Winning a judgment or payment order doesn't automatically produce money — if the debtor still doesn't pay voluntarily, enforcement steps include freezing bank accounts or seizing assets through the relevant court. Judgments from DIFC/ADGM can also be enforced in the wider UAE courts system, and in many cases internationally through reciprocal arrangements.


What actually determines whether you win

Courts and tribunals lean heavily on paperwork.
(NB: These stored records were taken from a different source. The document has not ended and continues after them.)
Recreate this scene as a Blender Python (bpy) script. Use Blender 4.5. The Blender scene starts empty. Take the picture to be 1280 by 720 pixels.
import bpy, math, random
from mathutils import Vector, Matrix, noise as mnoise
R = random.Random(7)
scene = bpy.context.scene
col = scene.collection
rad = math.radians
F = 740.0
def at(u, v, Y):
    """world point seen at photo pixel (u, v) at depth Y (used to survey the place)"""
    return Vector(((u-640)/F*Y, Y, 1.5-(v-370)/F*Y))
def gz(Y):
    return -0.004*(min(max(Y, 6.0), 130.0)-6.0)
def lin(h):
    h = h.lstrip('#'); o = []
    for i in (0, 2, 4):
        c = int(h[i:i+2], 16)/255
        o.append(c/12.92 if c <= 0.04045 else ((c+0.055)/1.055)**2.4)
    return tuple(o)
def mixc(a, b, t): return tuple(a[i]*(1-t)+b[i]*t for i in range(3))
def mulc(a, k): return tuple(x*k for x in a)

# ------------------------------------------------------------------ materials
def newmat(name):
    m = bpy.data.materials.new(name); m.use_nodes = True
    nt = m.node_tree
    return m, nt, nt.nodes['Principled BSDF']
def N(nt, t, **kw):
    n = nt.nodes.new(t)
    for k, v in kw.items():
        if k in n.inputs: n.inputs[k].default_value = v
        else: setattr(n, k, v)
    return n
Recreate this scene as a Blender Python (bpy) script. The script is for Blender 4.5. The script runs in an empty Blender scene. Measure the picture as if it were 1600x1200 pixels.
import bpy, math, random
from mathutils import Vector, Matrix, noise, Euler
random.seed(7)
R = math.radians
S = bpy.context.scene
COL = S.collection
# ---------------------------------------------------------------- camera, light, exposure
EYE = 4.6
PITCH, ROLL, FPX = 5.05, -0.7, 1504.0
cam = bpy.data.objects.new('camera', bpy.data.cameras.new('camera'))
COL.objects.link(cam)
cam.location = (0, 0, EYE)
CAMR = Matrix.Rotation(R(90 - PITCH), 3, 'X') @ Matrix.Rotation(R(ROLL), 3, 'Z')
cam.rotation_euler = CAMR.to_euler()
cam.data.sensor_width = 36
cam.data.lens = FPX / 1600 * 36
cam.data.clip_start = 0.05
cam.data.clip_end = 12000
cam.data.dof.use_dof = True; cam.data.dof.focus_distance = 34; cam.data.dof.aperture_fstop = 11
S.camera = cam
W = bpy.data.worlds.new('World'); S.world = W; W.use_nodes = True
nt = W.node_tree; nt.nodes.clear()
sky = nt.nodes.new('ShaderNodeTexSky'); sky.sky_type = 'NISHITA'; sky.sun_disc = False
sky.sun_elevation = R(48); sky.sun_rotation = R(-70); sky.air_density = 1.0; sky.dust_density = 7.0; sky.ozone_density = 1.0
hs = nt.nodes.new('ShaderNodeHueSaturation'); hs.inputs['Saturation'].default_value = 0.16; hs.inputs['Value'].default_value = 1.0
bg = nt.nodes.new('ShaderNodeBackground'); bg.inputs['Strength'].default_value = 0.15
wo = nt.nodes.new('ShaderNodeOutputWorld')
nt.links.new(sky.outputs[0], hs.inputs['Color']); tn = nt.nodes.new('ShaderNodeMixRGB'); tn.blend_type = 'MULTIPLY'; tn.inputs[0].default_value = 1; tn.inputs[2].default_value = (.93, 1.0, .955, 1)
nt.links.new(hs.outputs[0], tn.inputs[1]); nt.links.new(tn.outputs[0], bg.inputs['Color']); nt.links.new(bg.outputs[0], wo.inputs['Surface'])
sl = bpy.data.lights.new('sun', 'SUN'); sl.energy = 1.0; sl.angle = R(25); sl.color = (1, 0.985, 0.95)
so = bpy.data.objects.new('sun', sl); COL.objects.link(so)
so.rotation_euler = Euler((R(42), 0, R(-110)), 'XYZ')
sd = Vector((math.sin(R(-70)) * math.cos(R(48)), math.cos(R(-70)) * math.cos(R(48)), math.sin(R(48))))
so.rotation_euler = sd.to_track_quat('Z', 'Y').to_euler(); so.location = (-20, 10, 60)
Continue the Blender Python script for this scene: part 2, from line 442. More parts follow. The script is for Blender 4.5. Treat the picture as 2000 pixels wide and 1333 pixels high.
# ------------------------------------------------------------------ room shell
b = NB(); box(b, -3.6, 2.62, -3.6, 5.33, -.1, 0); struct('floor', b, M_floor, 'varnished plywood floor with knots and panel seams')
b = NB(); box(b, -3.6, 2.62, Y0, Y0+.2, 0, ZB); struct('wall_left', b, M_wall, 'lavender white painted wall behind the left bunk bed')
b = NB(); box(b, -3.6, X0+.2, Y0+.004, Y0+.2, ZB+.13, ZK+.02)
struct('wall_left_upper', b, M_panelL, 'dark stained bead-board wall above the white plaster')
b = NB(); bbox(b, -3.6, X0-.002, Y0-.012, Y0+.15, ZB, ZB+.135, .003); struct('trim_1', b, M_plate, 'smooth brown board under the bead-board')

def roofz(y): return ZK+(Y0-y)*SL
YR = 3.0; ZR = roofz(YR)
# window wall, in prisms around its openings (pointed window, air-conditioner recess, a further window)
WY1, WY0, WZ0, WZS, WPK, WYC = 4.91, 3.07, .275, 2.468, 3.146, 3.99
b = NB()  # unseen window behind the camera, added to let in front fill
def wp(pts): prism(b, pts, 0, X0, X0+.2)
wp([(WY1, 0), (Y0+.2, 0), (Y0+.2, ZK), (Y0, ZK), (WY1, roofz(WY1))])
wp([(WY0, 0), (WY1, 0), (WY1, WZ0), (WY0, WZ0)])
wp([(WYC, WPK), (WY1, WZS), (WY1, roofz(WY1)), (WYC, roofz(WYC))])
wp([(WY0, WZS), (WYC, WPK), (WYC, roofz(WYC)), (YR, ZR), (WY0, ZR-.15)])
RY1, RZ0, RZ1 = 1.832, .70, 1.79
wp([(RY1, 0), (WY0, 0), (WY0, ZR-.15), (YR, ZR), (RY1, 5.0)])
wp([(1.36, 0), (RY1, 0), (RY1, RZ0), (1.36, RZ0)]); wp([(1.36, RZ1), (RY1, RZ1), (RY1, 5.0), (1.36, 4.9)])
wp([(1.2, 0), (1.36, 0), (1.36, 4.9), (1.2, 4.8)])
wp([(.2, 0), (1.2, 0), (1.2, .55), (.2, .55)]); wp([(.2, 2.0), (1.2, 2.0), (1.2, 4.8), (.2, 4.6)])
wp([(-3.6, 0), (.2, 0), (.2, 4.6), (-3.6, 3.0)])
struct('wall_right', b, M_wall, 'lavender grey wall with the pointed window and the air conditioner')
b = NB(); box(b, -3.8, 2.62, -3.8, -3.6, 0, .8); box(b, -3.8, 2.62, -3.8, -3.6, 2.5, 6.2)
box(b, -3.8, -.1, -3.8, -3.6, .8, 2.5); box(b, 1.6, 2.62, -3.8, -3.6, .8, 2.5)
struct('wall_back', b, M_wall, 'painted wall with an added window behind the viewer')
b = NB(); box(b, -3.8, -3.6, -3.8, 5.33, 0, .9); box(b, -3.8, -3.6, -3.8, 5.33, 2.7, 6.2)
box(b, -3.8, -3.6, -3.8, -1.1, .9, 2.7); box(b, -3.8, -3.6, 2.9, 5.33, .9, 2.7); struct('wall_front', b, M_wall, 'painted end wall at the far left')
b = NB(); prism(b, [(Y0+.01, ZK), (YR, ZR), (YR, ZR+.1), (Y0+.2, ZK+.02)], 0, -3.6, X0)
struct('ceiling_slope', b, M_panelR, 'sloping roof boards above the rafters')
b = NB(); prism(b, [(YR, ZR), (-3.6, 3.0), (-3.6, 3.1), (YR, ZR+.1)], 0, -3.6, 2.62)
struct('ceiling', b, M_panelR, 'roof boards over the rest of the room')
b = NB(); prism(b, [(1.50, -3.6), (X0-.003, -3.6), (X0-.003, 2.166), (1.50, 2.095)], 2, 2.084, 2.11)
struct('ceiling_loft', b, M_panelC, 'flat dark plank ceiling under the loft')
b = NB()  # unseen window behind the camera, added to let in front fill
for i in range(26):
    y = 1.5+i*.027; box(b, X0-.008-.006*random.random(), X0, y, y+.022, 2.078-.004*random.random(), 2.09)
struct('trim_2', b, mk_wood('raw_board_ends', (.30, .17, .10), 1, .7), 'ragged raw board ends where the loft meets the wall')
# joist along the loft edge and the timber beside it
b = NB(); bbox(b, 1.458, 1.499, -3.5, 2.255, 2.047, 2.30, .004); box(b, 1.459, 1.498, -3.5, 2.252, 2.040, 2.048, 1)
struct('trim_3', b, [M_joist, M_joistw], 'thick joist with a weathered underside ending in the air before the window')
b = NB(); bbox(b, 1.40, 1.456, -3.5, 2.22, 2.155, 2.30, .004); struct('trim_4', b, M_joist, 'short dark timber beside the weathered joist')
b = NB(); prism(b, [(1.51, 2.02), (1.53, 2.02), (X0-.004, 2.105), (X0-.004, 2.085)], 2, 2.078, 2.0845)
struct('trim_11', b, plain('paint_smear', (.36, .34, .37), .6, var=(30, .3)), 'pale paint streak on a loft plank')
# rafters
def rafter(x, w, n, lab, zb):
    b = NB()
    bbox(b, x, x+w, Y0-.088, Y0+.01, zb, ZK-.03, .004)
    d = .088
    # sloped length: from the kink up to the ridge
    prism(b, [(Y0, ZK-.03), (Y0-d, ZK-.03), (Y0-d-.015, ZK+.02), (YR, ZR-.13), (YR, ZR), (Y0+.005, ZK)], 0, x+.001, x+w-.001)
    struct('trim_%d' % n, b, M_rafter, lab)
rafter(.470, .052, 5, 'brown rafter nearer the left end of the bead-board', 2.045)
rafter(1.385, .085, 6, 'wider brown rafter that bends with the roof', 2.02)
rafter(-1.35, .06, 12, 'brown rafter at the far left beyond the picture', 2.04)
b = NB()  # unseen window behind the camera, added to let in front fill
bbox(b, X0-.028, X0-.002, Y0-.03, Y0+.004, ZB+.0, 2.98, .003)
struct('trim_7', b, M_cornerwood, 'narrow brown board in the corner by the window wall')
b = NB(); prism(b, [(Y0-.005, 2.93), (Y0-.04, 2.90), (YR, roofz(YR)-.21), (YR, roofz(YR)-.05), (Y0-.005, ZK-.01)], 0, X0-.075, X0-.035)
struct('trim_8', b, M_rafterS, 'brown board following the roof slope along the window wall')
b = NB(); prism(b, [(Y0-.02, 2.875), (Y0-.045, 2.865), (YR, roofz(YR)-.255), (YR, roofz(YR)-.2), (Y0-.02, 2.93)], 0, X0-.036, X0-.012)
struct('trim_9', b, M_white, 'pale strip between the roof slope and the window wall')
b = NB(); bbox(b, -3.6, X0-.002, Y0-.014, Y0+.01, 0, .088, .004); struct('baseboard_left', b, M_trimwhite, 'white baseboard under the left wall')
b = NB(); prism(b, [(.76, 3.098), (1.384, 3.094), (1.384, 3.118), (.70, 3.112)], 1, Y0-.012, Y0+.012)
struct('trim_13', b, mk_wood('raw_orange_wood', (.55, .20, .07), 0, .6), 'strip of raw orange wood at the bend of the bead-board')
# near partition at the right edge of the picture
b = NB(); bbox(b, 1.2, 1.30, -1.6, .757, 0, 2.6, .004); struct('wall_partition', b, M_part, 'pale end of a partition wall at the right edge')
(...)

Before any dispute happens, the things that make recovery easy later are:

  • A signed written contract — verbal agreements are genuinely risky under UAE law and weaken your position significantly.
  • Invoices that clearly match the agreed scope and amount.
  • A written record of any changes/variations to the original scope — disputes often come from undocumented add-on work.
  • A clean email/message trail confirming acceptance of deliverables.

This is exactly what a proper invoicing and quotation system gives you by default — dated, numbered documents tied to a specific counterparty, rather than a scattered WhatsApp thread.


A note on bounced cheques

Cheques are still common in UAE business. Historically a bounced cheque could trigger criminal proceedings; recent reforms have shifted most cases into the civil courts instead, though the documentary weight of a dishonoured cheque (the bank's return memo) remains strong evidence in your favor regardless of which track it takes.


Practical takeaway

For most freelancers, the realistic ladder is: polite reminder → written demand letter → DIFC Small Claims Tribunal (if you have jurisdiction) or a payment order (if the debt is clean and undisputed). Full civil litigation is usually a last resort reserved for larger or genuinely contested amounts, where the cost and time involved need to be weighed against what you're actually owed.


This page describes the general framework as of the verification date above — it is not a substitute for advice from a UAE-qualified lawyer on your specific situation.